[Given request]
Start at the line holding "What Blender Python", stop at the line holding "return Vector((r *", and repeat those lines exactly, both ends included; skip the pictures.

[Task input]
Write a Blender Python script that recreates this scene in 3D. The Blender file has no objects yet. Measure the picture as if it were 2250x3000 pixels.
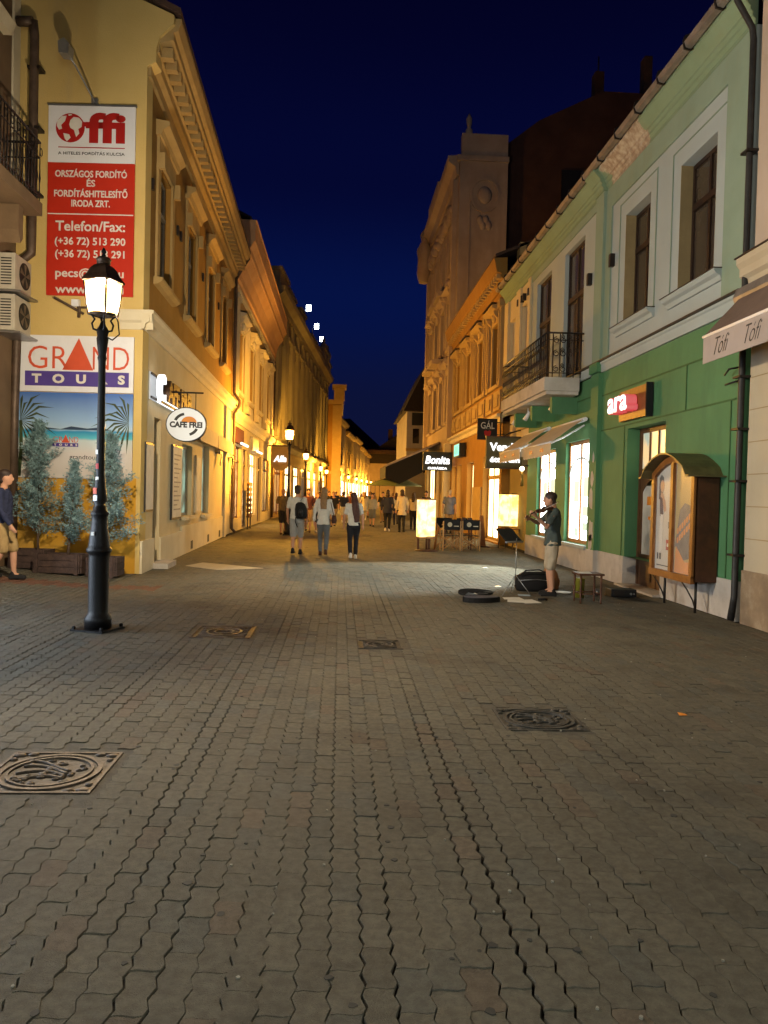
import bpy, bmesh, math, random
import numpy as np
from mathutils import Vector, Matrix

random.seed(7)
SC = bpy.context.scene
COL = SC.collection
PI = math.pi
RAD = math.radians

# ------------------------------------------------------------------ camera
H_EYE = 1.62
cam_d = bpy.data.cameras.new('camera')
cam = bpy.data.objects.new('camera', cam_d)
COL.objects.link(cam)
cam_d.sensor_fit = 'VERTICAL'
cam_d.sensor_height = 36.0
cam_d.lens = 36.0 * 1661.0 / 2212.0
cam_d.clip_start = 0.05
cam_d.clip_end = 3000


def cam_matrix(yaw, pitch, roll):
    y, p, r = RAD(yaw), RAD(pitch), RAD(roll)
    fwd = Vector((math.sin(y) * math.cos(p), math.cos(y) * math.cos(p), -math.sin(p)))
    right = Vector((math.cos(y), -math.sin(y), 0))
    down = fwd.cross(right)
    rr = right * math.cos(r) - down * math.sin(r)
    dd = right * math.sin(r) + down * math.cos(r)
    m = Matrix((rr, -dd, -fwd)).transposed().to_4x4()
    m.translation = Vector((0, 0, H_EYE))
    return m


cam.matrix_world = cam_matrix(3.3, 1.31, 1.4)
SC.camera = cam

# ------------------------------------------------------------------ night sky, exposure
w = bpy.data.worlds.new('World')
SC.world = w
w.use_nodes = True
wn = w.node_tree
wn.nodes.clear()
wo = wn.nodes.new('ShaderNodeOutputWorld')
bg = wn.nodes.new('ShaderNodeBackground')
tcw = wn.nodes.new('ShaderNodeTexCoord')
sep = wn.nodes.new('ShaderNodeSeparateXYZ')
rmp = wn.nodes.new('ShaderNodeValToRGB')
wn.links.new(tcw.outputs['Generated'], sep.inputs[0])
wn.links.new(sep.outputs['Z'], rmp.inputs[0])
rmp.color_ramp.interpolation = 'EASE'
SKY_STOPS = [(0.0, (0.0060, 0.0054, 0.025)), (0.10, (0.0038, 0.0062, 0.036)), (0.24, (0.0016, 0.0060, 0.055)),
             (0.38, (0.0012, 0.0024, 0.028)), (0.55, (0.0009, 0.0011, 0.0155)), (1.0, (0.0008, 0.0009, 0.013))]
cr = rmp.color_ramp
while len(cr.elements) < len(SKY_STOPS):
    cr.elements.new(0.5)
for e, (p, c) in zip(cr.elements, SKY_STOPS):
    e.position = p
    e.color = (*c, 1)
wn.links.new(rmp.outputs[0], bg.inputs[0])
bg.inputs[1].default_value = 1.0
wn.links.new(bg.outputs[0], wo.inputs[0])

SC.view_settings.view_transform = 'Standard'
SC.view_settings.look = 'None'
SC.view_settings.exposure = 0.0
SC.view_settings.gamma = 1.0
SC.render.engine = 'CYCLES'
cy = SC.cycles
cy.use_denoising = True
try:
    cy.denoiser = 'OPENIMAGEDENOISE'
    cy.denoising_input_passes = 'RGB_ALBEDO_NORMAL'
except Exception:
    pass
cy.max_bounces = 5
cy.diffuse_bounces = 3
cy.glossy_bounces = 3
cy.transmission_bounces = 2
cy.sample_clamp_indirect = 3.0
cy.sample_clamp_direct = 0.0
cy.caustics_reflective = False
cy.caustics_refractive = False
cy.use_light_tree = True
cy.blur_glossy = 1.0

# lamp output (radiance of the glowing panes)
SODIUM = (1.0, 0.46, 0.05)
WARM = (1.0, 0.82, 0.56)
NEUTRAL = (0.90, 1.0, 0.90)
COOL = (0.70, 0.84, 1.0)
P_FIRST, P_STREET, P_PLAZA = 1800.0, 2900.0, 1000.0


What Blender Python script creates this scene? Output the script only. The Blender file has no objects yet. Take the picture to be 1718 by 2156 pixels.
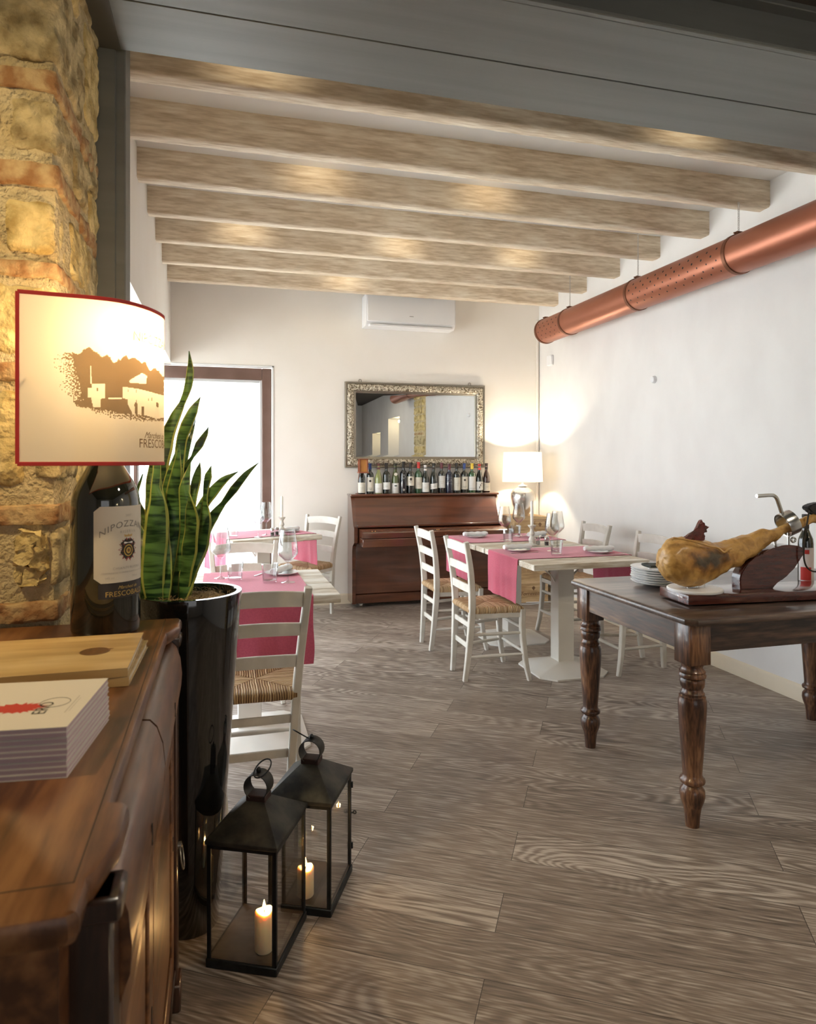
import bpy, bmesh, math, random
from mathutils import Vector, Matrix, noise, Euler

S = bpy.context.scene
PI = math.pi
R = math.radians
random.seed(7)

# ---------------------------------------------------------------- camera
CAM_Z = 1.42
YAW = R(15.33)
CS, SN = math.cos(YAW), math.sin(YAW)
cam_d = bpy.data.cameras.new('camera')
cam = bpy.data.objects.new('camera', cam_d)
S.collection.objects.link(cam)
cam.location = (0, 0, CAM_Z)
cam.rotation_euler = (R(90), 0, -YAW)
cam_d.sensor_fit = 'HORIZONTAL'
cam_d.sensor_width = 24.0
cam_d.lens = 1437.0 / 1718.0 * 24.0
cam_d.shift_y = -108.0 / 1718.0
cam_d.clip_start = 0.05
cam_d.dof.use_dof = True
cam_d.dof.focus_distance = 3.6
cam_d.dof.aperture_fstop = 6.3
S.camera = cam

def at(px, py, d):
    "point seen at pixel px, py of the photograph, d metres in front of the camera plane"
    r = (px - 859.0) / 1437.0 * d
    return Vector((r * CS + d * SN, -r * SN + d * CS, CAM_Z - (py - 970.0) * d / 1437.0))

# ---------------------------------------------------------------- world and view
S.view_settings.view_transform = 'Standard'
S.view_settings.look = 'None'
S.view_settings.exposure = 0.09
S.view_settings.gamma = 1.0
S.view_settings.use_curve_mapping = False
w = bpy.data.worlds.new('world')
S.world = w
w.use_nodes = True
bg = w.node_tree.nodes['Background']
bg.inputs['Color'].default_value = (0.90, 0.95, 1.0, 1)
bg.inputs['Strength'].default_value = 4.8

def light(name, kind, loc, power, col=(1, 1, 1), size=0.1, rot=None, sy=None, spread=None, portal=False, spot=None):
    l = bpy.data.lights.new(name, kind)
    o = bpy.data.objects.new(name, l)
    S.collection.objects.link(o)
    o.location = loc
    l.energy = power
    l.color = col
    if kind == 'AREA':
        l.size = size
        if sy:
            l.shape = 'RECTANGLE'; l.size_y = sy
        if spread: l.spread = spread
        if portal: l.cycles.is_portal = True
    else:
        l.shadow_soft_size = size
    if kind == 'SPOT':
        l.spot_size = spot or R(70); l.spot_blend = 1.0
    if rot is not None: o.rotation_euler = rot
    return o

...

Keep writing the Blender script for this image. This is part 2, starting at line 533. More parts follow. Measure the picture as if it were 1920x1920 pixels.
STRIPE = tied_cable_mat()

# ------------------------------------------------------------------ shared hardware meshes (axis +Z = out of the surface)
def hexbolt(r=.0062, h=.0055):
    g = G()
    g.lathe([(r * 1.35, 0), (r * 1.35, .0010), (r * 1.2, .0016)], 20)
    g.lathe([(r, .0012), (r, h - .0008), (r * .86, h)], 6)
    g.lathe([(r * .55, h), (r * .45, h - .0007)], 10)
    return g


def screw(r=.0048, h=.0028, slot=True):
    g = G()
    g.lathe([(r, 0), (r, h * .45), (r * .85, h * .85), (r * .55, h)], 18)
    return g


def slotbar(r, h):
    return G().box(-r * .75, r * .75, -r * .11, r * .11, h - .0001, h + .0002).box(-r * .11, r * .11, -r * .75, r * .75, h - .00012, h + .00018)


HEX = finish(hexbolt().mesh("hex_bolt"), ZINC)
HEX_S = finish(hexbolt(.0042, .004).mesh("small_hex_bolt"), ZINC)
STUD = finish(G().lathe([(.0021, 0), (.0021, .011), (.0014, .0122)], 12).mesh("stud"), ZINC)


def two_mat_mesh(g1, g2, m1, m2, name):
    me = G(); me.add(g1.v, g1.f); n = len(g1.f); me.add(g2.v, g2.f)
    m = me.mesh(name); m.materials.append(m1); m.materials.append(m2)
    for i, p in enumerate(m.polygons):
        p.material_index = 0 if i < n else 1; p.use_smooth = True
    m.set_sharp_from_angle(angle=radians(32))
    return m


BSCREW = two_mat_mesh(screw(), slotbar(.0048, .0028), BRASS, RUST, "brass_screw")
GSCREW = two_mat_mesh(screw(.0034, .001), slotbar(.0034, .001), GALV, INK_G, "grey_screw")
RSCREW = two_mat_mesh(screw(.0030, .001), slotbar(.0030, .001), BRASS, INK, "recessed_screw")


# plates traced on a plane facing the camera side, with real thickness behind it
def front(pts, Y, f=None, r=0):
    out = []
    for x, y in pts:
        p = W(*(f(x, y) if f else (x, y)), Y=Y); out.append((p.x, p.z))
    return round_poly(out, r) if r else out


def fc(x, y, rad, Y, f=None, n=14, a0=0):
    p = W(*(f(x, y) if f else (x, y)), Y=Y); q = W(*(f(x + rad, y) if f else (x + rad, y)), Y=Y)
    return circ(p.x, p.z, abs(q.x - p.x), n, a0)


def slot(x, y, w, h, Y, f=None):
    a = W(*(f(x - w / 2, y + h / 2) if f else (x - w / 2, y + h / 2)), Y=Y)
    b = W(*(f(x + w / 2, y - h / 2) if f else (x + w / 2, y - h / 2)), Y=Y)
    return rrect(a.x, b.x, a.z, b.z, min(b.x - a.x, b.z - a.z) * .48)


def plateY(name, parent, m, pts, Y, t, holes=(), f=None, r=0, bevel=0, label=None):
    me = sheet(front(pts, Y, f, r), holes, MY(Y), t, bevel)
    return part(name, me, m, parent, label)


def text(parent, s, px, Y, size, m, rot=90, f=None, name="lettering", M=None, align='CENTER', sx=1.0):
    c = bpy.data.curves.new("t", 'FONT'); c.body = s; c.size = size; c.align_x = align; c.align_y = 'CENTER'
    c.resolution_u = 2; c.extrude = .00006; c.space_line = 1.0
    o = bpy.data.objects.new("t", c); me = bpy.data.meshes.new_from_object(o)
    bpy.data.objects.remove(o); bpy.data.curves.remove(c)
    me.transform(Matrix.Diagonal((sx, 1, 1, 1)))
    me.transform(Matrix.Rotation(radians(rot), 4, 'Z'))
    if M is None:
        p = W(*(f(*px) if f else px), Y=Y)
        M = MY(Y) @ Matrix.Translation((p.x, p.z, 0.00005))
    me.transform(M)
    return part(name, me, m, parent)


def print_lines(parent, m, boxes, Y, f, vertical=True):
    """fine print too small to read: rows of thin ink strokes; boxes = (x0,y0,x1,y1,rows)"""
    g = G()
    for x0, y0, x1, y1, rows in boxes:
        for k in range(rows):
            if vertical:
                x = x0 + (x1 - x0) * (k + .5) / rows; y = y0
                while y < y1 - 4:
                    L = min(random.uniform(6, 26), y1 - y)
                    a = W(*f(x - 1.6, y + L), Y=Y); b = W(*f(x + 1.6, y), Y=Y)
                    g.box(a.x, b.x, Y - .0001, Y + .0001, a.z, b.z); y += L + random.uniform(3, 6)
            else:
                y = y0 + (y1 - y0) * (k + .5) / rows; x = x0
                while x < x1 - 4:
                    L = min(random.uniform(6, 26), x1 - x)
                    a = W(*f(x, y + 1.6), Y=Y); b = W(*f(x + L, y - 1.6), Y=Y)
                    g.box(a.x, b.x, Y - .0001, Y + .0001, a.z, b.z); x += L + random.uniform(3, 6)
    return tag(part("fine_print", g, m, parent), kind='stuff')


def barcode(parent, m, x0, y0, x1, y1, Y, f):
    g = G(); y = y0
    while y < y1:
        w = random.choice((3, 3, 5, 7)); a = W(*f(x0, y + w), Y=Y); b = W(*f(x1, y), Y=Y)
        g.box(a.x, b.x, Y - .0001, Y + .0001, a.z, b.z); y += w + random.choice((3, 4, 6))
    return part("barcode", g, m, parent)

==

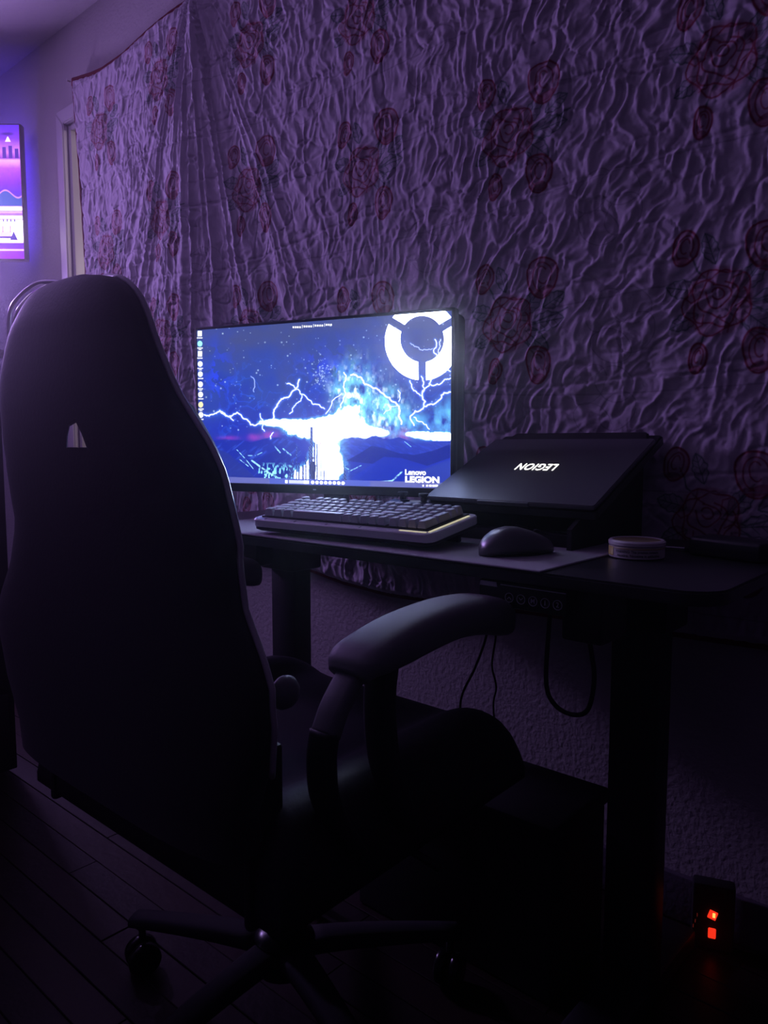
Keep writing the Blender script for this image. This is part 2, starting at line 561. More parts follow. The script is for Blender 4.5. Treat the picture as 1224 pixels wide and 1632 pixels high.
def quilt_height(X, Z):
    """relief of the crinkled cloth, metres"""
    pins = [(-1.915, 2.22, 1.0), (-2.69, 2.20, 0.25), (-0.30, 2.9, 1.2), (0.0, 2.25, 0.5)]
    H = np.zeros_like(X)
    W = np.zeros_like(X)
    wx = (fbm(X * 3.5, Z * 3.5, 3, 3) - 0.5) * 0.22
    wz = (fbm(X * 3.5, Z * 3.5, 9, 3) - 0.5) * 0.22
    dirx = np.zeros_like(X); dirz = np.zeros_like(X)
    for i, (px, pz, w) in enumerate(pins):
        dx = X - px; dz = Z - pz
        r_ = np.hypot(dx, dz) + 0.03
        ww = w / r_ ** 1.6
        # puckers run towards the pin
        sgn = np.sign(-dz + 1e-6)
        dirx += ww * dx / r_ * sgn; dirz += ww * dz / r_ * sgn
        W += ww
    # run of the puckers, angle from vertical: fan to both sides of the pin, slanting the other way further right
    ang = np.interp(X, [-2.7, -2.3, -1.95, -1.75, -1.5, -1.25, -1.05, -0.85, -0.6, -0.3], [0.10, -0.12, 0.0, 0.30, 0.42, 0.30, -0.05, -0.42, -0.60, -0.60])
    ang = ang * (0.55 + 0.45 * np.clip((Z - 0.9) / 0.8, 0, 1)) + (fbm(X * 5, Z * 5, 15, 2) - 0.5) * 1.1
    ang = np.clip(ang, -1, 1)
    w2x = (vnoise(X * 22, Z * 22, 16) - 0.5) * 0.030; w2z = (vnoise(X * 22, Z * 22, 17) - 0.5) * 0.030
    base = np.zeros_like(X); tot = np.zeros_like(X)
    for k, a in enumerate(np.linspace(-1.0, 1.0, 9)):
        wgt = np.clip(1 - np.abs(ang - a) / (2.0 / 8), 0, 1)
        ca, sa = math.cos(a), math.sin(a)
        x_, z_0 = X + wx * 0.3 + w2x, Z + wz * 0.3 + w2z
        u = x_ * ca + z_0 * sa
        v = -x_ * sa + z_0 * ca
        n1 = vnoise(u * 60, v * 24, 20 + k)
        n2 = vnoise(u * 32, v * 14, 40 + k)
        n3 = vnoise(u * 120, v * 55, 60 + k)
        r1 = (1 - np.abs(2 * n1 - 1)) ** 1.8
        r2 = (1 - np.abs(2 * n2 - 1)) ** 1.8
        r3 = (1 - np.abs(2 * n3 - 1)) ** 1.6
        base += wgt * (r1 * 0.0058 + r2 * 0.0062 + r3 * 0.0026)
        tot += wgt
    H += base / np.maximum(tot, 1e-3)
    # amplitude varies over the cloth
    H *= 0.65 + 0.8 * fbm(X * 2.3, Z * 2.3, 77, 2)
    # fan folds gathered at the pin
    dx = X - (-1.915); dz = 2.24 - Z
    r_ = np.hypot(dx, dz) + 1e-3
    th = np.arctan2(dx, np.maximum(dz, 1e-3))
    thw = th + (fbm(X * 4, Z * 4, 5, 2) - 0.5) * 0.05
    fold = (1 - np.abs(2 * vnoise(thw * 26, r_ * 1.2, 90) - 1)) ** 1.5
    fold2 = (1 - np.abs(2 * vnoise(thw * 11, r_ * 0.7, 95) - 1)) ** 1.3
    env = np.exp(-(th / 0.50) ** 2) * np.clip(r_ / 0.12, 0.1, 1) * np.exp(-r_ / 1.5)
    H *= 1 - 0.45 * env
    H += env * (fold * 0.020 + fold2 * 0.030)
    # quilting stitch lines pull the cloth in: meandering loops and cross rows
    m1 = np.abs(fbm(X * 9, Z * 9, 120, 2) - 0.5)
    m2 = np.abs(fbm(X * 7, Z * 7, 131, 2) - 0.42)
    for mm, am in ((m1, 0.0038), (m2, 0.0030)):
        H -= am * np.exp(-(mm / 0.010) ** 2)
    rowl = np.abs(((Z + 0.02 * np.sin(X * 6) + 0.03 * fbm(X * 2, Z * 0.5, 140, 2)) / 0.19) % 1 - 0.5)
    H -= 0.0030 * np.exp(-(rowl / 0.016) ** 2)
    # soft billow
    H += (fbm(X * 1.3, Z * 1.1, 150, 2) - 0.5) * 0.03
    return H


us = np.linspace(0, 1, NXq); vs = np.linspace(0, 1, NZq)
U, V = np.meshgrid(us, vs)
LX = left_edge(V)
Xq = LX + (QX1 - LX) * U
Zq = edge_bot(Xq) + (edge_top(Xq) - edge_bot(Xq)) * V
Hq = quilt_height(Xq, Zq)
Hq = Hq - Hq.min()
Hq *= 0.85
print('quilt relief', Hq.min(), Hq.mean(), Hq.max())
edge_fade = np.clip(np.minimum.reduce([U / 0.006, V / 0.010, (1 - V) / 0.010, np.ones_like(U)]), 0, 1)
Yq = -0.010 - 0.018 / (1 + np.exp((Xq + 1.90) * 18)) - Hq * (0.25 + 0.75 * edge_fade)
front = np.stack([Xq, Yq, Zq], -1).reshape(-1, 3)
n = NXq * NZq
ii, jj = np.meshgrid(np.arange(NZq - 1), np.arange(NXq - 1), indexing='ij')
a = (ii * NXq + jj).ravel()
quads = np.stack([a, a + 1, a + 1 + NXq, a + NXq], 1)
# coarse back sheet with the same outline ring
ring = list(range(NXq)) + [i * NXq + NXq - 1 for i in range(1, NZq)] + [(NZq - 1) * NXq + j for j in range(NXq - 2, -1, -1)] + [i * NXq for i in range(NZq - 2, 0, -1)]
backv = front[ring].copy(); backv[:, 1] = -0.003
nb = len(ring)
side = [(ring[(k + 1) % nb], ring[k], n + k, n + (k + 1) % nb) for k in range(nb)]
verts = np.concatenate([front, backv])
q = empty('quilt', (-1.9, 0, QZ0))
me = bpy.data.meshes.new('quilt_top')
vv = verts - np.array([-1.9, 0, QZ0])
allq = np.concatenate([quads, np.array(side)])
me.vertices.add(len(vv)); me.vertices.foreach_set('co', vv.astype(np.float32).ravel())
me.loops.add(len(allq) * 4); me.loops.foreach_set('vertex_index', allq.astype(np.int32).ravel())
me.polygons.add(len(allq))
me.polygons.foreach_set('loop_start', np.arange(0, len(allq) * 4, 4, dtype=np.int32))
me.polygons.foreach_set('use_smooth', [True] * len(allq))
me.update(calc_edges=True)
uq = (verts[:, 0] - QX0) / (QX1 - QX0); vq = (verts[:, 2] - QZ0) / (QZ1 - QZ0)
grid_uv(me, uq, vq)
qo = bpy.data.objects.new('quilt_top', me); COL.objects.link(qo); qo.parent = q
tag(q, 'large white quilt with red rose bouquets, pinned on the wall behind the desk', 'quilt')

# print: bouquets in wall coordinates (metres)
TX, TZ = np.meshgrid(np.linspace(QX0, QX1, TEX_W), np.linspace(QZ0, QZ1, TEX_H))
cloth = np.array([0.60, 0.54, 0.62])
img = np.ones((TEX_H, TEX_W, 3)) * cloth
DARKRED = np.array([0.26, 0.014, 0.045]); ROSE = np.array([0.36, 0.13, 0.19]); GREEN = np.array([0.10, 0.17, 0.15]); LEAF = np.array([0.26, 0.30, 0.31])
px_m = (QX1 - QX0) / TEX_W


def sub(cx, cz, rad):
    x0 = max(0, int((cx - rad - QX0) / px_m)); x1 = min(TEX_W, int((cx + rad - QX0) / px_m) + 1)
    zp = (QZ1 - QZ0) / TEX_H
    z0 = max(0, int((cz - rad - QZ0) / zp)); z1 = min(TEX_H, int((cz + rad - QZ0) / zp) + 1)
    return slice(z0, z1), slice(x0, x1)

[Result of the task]
What Blender Python script creates this scene? Output the script only. The Blender file has no objects yet. Take the picture to be 1718 by 2156 pixels.
import bpy, bmesh, math, random
from mathutils import Vector, Matrix, noise, Euler

S = bpy.context.scene
PI = math.pi
R = math.radians
random.seed(7)

# ---------------------------------------------------------------- camera
CAM_Z = 1.42
YAW = R(15.33)
CS, SN = math.cos(YAW), math.sin(YAW)
cam_d = bpy.data.cameras.new('camera')
cam = bpy.data.objects.new('camera', cam_d)
S.collection.objects.link(cam)
cam.location = (0, 0, CAM_Z)
cam.rotation_euler = (R(90), 0, -YAW)
cam_d.sensor_fit = 'HORIZONTAL'
cam_d.sensor_width = 24.0
cam_d.lens = 1437.0 / 1718.0 * 24.0
cam_d.shift_y = -108.0 / 1718.0
cam_d.clip_start = 0.05
cam_d.dof.use_dof = True
cam_d.dof.focus_distance = 3.6
cam_d.dof.aperture_fstop = 6.3
S.camera = cam

def at(px, py, d):
    "point seen at pixel px, py of the photograph, d metres in front of the camera plane"
    r = (px - 859.0) / 1437.0 * d
    return Vector((r * CS + d * SN, -r * SN + d * CS, CAM_Z - (py - 970.0) * d / 1437.0))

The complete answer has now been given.